Julia Donaldson is fast becoming one of my daughter’s favourite authors, and she isn’t even old enough to speak yet. Of all those whose work is read to her at bedtime, Donaldson’s invariably provokes the most smiles and chuckles. It won’t be long though before she’s able to make sense of the pleasing sounds that she’s hearing, and when she does, it’s stories like this one that her mother and I want her to absorb, and hopefully take to heart.

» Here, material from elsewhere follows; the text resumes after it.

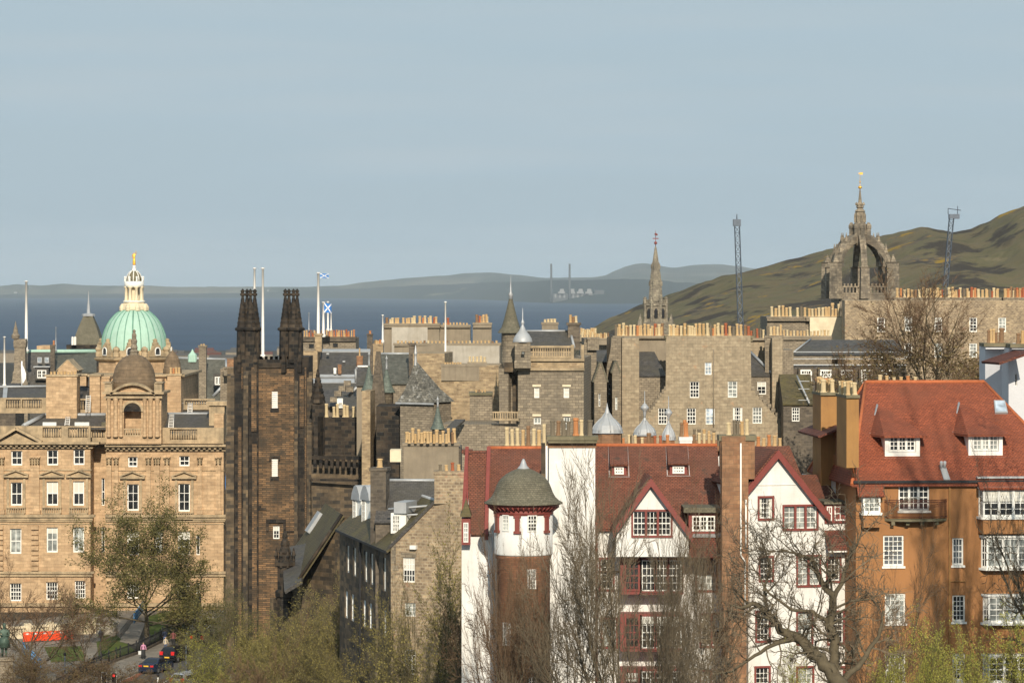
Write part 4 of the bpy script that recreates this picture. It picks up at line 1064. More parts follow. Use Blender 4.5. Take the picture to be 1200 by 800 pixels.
# small roof dormers
for x0, x1, yt, yb in ((715, 736, 533, 558), (783, 807, 532, 557)):
    o = -2
    for it in range(14): Wd = W.off(o); zz = Wd.z((x0 + x1) / 2, yb); o = -(zz - ze) / kk + .1
    Wd = W.off(o); u0, u1 = Wd.u(x0), Wd.u(x1); z0 = zz; z1 = Wd.z((x0 + x1) / 2, yb - 13); zt_ = z1 + 1.0
    c = MB(); Wd.box(c, u0 + .1, u1 - .1, z0, z1, -(z1 - z0) / kk - .5, 0); dm = c.build('dormer', M['red_paint'], root)
    window(dm, Wd.off(.02), u0 + .25, u1 - .25, z0 + .12, z1 - .08, rec=-.02, cols=4, rows=2, fw=.08, bar=.055)
    t = MB(); zt_ = Wd.z(x0, yt) ; dback = (zt_ + .0 - z0) / kk
    t.slab(Wd.p(u0 - .02, z1 - .03, .25), Wd.p(u1 + .02, z1 - .03, .25), Wd.p(u1, z1 + .9, -(z1 + .9 - z0) / kk), Wd.p(u0, z1 + .9, -(z1 + .9 - z0) / kk), -.1); t.build('dormer_roof', M['red_tile'], dm)
    t = MB()
    for uu in (u0 - .05, u1 + .05): t.tube([Wd.p(uu, z0, .05), Wd.p(uu, z1 + 1.1, -(z1 + 1.1 - z0) / kk + .03)], .045, 4)
    Wd.box(t, u0 - .1, u1 + .1, z0 - .1, z0, 0, .12); t.build('flashing', M['lead'], dm)
# projecting gable
Wg = PW(722, 192.5, 807, 192.5); zg = lambda py: zat(py, 192.5)
gw = [(742, 599, 786, 627, rwin(lights=3, cols=3, rows=4, gm=M['glass']))]
c = MB(); pw = pwins(Wg, gw)
wallmesh(c, Wg, zg(652), [(0, zg(618)), (Wg.u(763.5), zg(566)), (Wg.len, zg(622))], [w[:4] for w in pw], .15)
for uu, yy, s in ((0, 618, 1), (Wg.len, 622, -1)):
    q = [Wg.p(uu, zg(652)), Wg.p(uu, zg(yy)), Wg.p(uu, zg(yy), -2.5), Wg.p(uu, zg(652), -2.5)]; c.face(q if s > 0 else q[::-1])
c.face([Wg.p(0, zg(652)), Wg.p(0, zg(652), -2.5), Wg.p(Wg.len, zg(652), -2.5), Wg.p(Wg.len, zg(652))])
gb = c.build('gable', M['white_harl'], root)
for u0, u1, z0, z1, op in pw: window(gb, Wg, u0, u1, z0, z1, **dict(op, rec=.08))
t = MB(); am = Wg.u(762.5)
t.slab(Wg.p(-.15, zg(622), -6.5), Wg.p(-.15, zg(622), .3), Wg.p(am, zg(562), .3), Wg.p(am, zg(562), -6.5), -.13)
t.slab(Wg.p(Wg.len + .15, zg(627), .3), Wg.p(Wg.len + .15, zg(627), -6.5), Wg.p(am, zg(562), -6.5), Wg.p(am, zg(562), .3), -.13)
t.build('gable_roof', M['red_tile'], gb)
t = MB()
for ua, ya, ub, yb in ((-.2, 624, am, 562.5), (am, 562.5, Wg.len + .2, 628.5)):
    t.hexa([Wg.p(ua, zg(ya) - .32, .42), Wg.p(ub, zg(yb) - .32, .42), Wg.p(ub, zg(yb) - .32, .31), Wg.p(ua, zg(ya) - .32, .31), Wg.p(ua, zg(ya) + .15, .42), Wg.p(ub, zg(yb) + .15, .42), Wg.p(ub, zg(yb) + .15, .31), Wg.p(ua, zg(ya) + .15, .31)])
t.build('barge_board', M['red_paint'], gb)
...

Short and sweet, Freddie and the Fairy tells of a hearing-impaired fairy, Bessie-Belle, who struggles to grant the wishes of the eponymous Freddie because he’s constantly mumbling; covering his mouth; or even turning away when he’s telling her what he wants. At first, the effect is comic, with Freddie being gifted a net instead of a pet; a bat instead of a cat; a louse instead of a mouse; and so on. However, such a string of failures saddens Bessie-Belle, and so it falls to the Fairy Queen and her Three Golden Rules to teach the well-meaning but insensitive protagonist that a little compassion and consideration is to everyone’s benefit - especially his. Or at least, “nearly”.
Intriguingly specific and just on the right side of preachy, Freddie and the Fairy is an enchanting little morality tale that holds its own against some of the author’s more substantive, better-known works.